Schnee-Eis (granita) ist die ursprünglichste Form von Speiseeis und wird seit ewiger Zeit in unterschiedlichen Kulturkreisen serviert. Früher wurde das Eis aus den Bergen ins Tal hinuntergefahren und, mit Obst gemischt, verzehrt. Seine Eisblöcke bezieht Signor Rossi von der Firma Ice-Team aus Ismaning, die das Eis mit Hilfe von Solarstrom herstellt. Gabrio Rossi ist gerne gereist und hat in seinem Leben vieles erfahren. Seine beiden erwachsenen Söhne leben in den USA, seine Adoptivtochter in München. Er teilt sein Leben mit Rosa Rossi, seiner Ehefrau, die den Menschen im Hirschgarten unter dem Spitznamen „Schneefrau“ ein Begriff ist „Man muss im Leben flexibel bleiben und sich immer wieder neu erfinden, ansonsten stagniert man irgendwann“, sagt Rossi. „Der Kontakt zu den Kindern hier im Park hält mich körperlich und mental fit“, fügt er zufrieden hinzu. Der Park ist für Gabrio Rossi wie eine Oase in der Hektik des Alltags. „Ich habe den Wagen zwei Monate lang restauriert und fahre das Rad ohne Motor. Jedes Teil ist handgemacht. Wenn etwas kaputt geht, repariere ich es selbst“, erzählt Signor Rossi. Es klingt wie eine Liebeserklärung an das Italien seiner Jugend. 

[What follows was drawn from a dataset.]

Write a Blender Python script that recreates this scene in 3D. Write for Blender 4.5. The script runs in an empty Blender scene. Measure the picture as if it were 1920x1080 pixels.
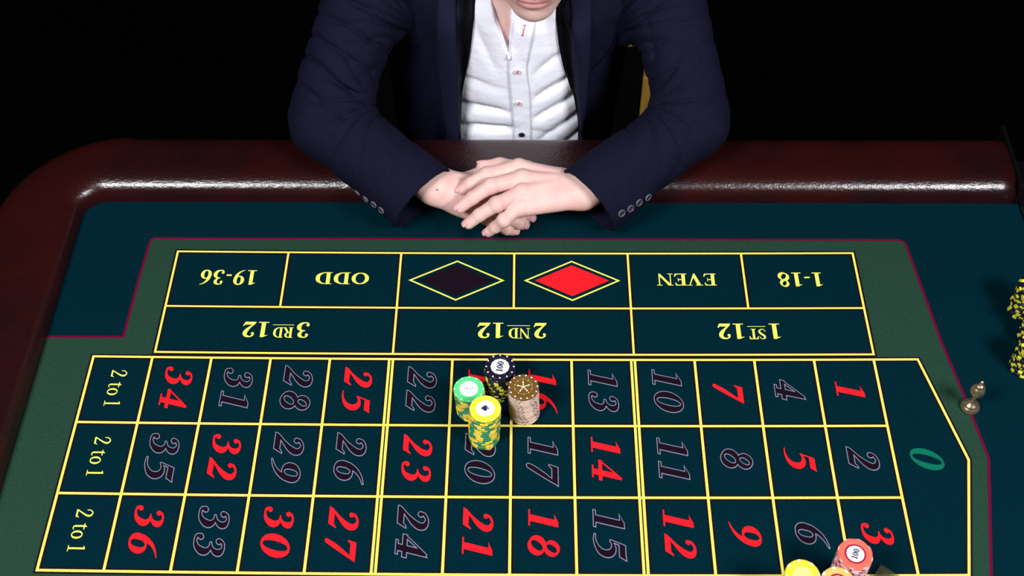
import bpy, bmesh, math, random
import numpy as np
from mathutils import Vector, Matrix
from mathutils.bvhtree import BVHTree
random.seed(7)
PI = math.pi
S = 0.08                      # one betting cell, metres
SC = bpy.context.scene
COL = SC.collection

# ------------------------------------------------------------------ camera, world, lights, exposure
cam_data = bpy.data.cameras.new('camera')
cam = bpy.data.objects.new('camera', cam_data); COL.objects.link(cam)
cam.location = (0.01823, -0.99541, 1.39334)
cam.rotation_euler = (0.67696, 0.00656, 0.00906)
cam_data.sensor_width = 36
cam_data.lens = 36 * 2384.6 / 1920
cam_data.clip_start = 0.05
cam_data.dof.use_dof = True
cam_data.dof.focus_distance = 1.74
cam_data.dof.aperture_fstop = 7.0
SC.camera = cam

world = bpy.data.worlds.new('dark_room'); SC.world = world
world.use_nodes = True
world.node_tree.nodes['Background'].inputs[0].default_value = (0.5, 0.55, 0.8, 1)
world.node_tree.nodes['Background'].inputs[1].default_value = 0.002

def area(name, loc, target, size, power, color=(1, 1, 1)):
    l = bpy.data.lights.new(name, 'AREA'); l.shape = 'RECTANGLE'
    l.size = size[0]; l.size_y = size[1]; l.energy = power; l.color = color
    o = bpy.data.objects.new(name, l); COL.objects.link(o); o.location = loc
    o.rotation_euler = (Vector(target) - Vector(loc)).to_track_quat('-Z', 'Y').to_euler()
area('softbox_lamp', (-1.15, -1.15, 2.0), (-.05, .2, .05), (.8, .6), 72, (.97, .98, 1))
area('softbox_lamp', (1.62, -1.20, 1.90), (.05, .2, .05), (.8, .6), 76, (.97, .98, 1))

SC.view_settings.view_transform = 'Standard'
SC.view_settings.look = 'None'
SC.view_settings.gamma = 1
SC.view_settings.use_curve_mapping = False
SC.view_settings.exposure = 0.0

# ------------------------------------------------------------------ helpers
def mat(name, col, rough=.6, metal=0, spec=.5, noise=None, bump=None, sheen=0, sss=0, coat=0, trans=0, ior=1.45):
    m = bpy.data.materials.new(name); m.use_nodes = True
    nt = m.node_tree; b = nt.nodes['Principled BSDF']
    b.inputs['Base Color'].default_value = (*col, 1)
    b.inputs['Roughness'].default_value = rough
    b.inputs['Metallic'].default_value = metal
    b.inputs['Specular IOR Level'].default_value = spec
    b.inputs['Coat Weight'].default_value = coat
    b.inputs['Transmission Weight'].default_value = trans
    b.inputs['IOR'].default_value = ior
    if sheen:
        b.inputs['Sheen Weight'].default_value = sheen
        b.inputs['Sheen Roughness'].default_value = .4
    if sss:
        b.inputs['Subsurface Weight'].default_value = sss
        b.inputs['Subsurface Radius'].default_value = (.012, .004, .002)
        b.inputs['Subsurface Scale'].default_value = .5
    tc = nt.nodes.new('ShaderNodeTexCoord')
    if noise:                                  # (scale, second colour, contrast lo, hi)
        n = nt.nodes.new('ShaderNodeTexNoise'); n.inputs['Scale'].default_value = noise[0]
        n.inputs['Detail'].default_value = 5
        nt.links.new(tc.outputs['Object'], n.inputs['Vector'])
        r = nt.nodes.new('ShaderNodeValToRGB')
        r.color_ramp.elements[0].position = noise[2]; r.color_ramp.elements[1].position = noise[3]
        r.color_ramp.elements[0].color = (*col, 1); r.color_ramp.elements[1].color = (*noise[1], 1)
        nt.links.new(n.outputs['Fac'], r.inputs['Fac']); nt.links.new(r.outputs['Color'], b.inputs['Base Color'])
    if bump:                                   # list of (scale vec, strength, distance)
        prev = None
        for sc, st, di in bump:
            mp = nt.nodes.new('ShaderNodeMapping'); mp.inputs['Scale'].default_value = sc
            nt.links.new(tc.outputs['Object'], mp.inputs['Vector'])
            n = nt.nodes.new('ShaderNodeTexNoise'); n.inputs['Scale'].default_value = 1
            n.inputs['Detail'].default_value = 4
            nt.links.new(mp.outputs['Vector'], n.inputs['Vector'])
            bp = nt.nodes.new('ShaderNodeBump'); bp.inputs['Strength'].default_value = st
            bp.inputs['Distance'].default_value = di
            nt.links.new(n.outputs['Fac'], bp.inputs['Height'])
            if prev: nt.links.new(prev.outputs['Normal'], bp.inputs['Normal'])
            prev = bp
        nt.links.new(prev.outputs['Normal'], b.inputs['Normal'])
    return m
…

Die Idee, sein Geld als fahrender Eishändler zu verdienen, kam auf, als er einem Freund auf dem Münchner Streetlive Festival am Crépes-Stand half. „Es war ein anstrengender Tag, die Schlange riss einfach nicht ab, aber die Interaktion mit den Menschen hat mich begeistert“, berichtet Signor Rossi von damals. Ab diesem Zeitpunkt war klar, dass er ebenfalls etwas aus einem Wagen anbieten wollte. Dazu kamen dann die Erinnerungen an die eigene Jugend und er stellte sich die Frage: Weshalb nicht als fahrender Eishändler arbeiten? Als er dann in Italien ein altes Transport-Dreirad fand und dieses nach München in seine Werkstatt für die Restaurierung brachte, konnte das Projekt beginnen. „Ich hatte das Gefühl, dass sich nun nach und nach alle Puzzleteile zu einem großen Ganzen zusammenfügen“, gesteht Gabrio Rossi. 

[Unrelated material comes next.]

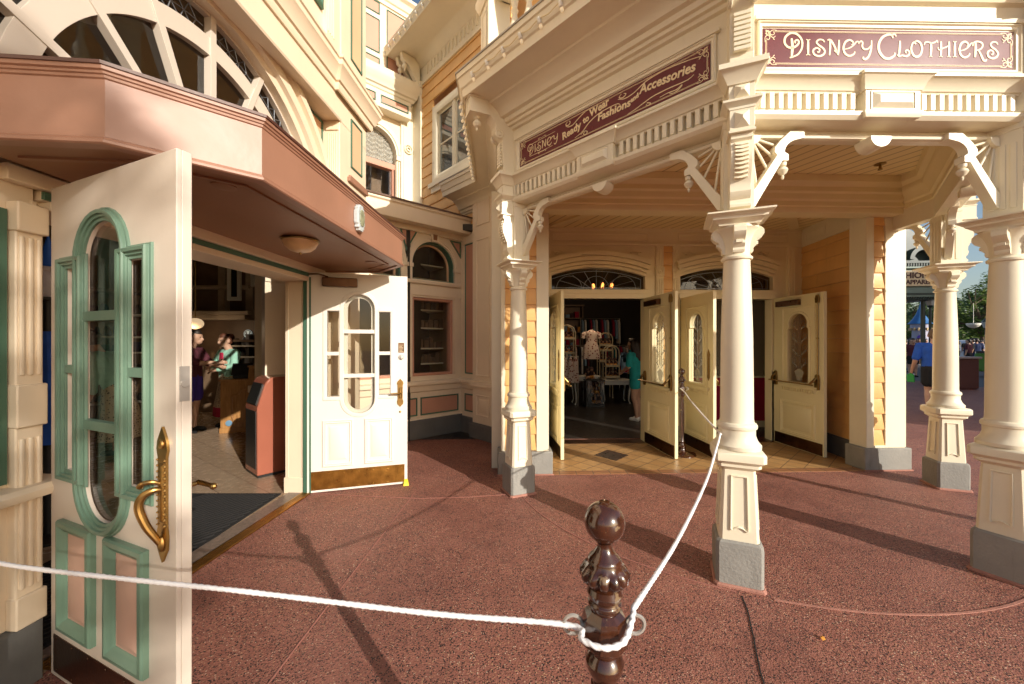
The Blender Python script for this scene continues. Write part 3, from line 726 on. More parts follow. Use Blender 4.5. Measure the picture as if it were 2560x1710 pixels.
for t in ([(-.10, 3.30), (.14, 3.30), (-.015, 3.03)], [(.78, 3.28), (1.0, 3.28), (1.0, 3.0)]):
    b = MB(); b.prism(t, -.01, .004); tp = build(b, 'spandrel_panel', PINK, RW)
    b = MB(); b.sweep([(p[0], -.01, p[1]) for p in (t if t[0][0] > .5 else t[::-1])], [(-.0, -.002), (.022, -.002), (.022, .01), (0, .01)], (0, -1, 0), True); build(b, 'panel_trim', GREEN, tp)
# low roof over the wing
b = MB(); b.sweep([(-1.9, 0, 0), (1.0, 0, 0)], [(-.02, 3.40), (.26, 3.36), (.30, 3.36), (.31, 3.40), (.31, 3.56), (.34, 3.58), (.34, 3.62), (-.02, 3.66)])
b.box(-1.9, 1.0, -.05, .02, 3.30, 3.40)
build(b, 'eave', WARMC, RW)
b = MB(); b.add([(-1.9, -.36, 3.61), (1.02, -.36, 3.61), (1.02, 2.0, 4.15), (-1.9, 2.0, 4.15), (-1.9, -.36, 3.635), (1.02, -.36, 3.635), (1.02, 2.0, 4.175), (-1.9, 2.0, 4.175)], [(3, 2, 1, 0), (4, 5, 6, 7), (0, 1, 5, 4), (1, 2, 6, 5), (2, 3, 7, 6), (3, 0, 4, 7)])
build(b, 'roof', ROOFM, RW)
# dim room behind its windows with stocked shelves
b = MB(); b.box(-1.4, 1.0, 1.3, 1.35, .3, 3.4); b.box(-1.4, 1.0, .25, 1.3, .28, .3); b.box(-1.4, 1.0, .25, 1.3, 3.34, 3.36); b.box(.98, 1.0, .25, 1.3, .3, 3.34); b.box(-1.42, -1.40, .25, 1.35, 0, 3.36)
build(b, 'room_wall', paint('tan_room_wall', (.34, .24, .14), .6), RW)
b = MB(); b.box(.35, .43, .55, .63, .9, 2.6); b.box(.30, .48, .5, .68, .9, 1.0); b.box(.30, .48, .5, .68, 2.4, 2.6)
for z in (1.15, 1.42, 1.78, 2.1, 2.9): b.box(.47, .97, .5, .95, z, z + .025)
build(b, 'shelf_unit', CREAM, RW, bevel=.004)
b = MB()
for z in (1.175, 1.445, 1.805, 2.125):
    x = .5
    while x < .9:
        w, h = rnd.uniform(.05, .11), rnd.uniform(.09, .2); b.box(x, x + w, .52, .7, z + .001, z + h); x += w + rnd.uniform(.01, .03)
build(b, 'shelf_stock', DARKT, RW)['kind'] = 'stuff'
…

Der fahrende Eismann zog die Blicke auf sich und war schon bald nicht mehr aus dem Hirschgarten wegzudenken. „Zu Beginn musste ich den Leuten noch erklären, was es mit dem Schnee-Eis auf sich hat und wo es herkommt. Nun kennt man mich hier und ich habe im Laufe der Jahre das Vertrauen der Menschen gewonnen“, sagt Signor Rossi stolz. 
Ans Aufhören will er noch nicht denken, wenn „jedoch eines Tages ein junger Mann oder eine junge Frau vor mir stehen, die diese Tradition mit ebenso viel Liebe weiterführen wollen, würde ich ihnen helfen und sie dazu ermutigen, ihren Weg zu gehen“, schmunzelt Rossi. 

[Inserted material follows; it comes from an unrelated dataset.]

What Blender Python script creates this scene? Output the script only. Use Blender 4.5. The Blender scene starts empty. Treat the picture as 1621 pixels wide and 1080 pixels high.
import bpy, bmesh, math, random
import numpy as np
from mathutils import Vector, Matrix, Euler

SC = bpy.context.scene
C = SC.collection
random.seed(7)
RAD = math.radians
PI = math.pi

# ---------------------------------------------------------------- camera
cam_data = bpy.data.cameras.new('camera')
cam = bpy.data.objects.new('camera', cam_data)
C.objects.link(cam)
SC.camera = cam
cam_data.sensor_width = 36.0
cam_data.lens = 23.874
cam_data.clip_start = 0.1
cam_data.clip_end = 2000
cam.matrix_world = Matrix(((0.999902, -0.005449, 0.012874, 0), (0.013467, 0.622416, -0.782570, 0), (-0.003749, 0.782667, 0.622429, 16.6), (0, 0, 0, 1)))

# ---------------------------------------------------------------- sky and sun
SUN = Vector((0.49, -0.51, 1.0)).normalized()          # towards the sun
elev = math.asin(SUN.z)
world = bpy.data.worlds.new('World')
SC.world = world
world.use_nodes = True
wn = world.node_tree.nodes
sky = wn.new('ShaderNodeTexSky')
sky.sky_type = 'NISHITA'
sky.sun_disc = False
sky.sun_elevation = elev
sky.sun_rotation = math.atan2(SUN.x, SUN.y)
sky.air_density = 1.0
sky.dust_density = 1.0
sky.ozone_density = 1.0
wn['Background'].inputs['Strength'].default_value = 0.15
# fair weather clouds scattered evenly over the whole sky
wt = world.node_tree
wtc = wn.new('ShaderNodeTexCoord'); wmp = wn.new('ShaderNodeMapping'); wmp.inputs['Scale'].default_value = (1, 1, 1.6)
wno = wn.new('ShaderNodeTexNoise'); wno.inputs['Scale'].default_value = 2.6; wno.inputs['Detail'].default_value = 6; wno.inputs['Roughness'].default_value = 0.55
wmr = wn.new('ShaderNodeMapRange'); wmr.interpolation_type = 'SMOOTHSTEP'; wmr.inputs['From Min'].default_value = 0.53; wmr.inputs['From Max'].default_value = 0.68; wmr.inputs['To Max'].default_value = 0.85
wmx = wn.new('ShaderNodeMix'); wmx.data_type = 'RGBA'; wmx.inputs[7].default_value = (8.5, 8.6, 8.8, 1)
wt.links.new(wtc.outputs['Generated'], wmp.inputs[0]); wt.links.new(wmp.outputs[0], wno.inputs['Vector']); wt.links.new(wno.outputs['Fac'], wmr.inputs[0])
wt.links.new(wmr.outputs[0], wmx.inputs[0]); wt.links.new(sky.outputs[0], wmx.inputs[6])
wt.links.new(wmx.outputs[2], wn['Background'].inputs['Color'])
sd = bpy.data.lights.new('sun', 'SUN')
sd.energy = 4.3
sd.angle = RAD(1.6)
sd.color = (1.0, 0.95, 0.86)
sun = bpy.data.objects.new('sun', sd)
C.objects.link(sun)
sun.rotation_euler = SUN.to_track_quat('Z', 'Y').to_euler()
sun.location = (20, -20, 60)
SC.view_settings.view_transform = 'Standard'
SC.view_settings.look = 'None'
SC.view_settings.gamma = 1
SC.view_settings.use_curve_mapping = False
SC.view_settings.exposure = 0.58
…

Das Leben von Gabrio Rossi wirkt wie eine Fortsetzung des bekannten italienischen Animationsfilms „Herr Rossi sucht das Glück“ von 1976, bei dem er seinem Namensvetter einen Schritt voraus ist: Signor Rossi hat sein Glück durch seinen Beruf bereits gefunden. Und bis wirklich irgendwann der Ruhestand näher rückt, dreht Signor Rossi weiter seine Runden im Hirschgarten und lässt Kinderherzen höherschlagen. So wie das von Esma, die nach ihrem Eis noch einmal angelaufen kommt. „Ich freue mich schon, wenn wir uns morgen wieder sehen“, sagt sie glücklich, bevor sie unter den vielen anderen Kindern auf einem der Spielplätze im Hirschgarten verschwindet.